Chinatown and Little Italy are probably the most well-branded neighborhoods in the city. In a grid system where every corner store and subway entrance starts to look the same, sometimes you need some in-your-face visual cues to tell you where you are. And these two do just that.
The neighborhoods are very visually distinct: from the crowded Chinese signs and bright lanterns the light up Chinatown to the hard to miss sign that welcomes you to Little Italy. Geographically, the two neighborhoods are packed in tight, bleeding into each other so it’s impossible to discern where one ends and the other begins. Not to mention the blurred borders of LES and Two Bridges and Nolita. It’s one big cluttered landscape filled with activity and life and tourists and history and everything you love about the city and everything you hate too.

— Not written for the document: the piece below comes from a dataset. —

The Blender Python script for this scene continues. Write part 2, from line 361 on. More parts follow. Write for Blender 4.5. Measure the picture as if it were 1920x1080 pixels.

Little Italy is, for better or worse, a caricature of the Italian American history that is so prominent in this city. These days, the old school establishments and tourist traps meld into one pedestrian nightmare, spilling into the streets, blending in to each other like the same restaurant in 12 fonts. The proud sign welcoming you into the microneighborhood almost serving as a warning that you’ll have to crowd cut your way through the next two blocks. We all like the idea of Little Italy more than the execution, it’s a façade that tourists happily buy into like a false tradition while locals steer clear on most occasions. It serves its purpose for specific moments.
And then there is Chinatown. One of several Chinese enclaves in the five boroughs, and one of the most beloved neighborhoods in the city. Manhattan’s Chinatown is a classic tourist attraction. Ostentatiously branded with theatrically Chinese architectural embellishments and lanterns lighting up the narrow streets. And yet despite the infestation of gaudy souvenir shops selling your name on a keychain and I LOVE NEW YORK t-shirts, there is still an overwhelming sense of community, almost stubbornly so.
Hidden in the chaotic facades and loud signage is masked regional diversity, restaurants that to outsiders all look the same, offer the Chinese community a breadth of culinary traditions from various parts of China and in a way sits as a physical representation of a history of the diaspora. Street vendors and grocers splay out, making it a constant traffic jam, whether you’re on four wheels, two, or on foot. Manhattan Chinatown has a lot of good, cheap food. Some exist to serve tourists more, some cater more to the community, many many are caught up in local politics, but souvenir shop eyesores aside it is a place worth going to again and again as a core part of city life and the sensational imagination of city life.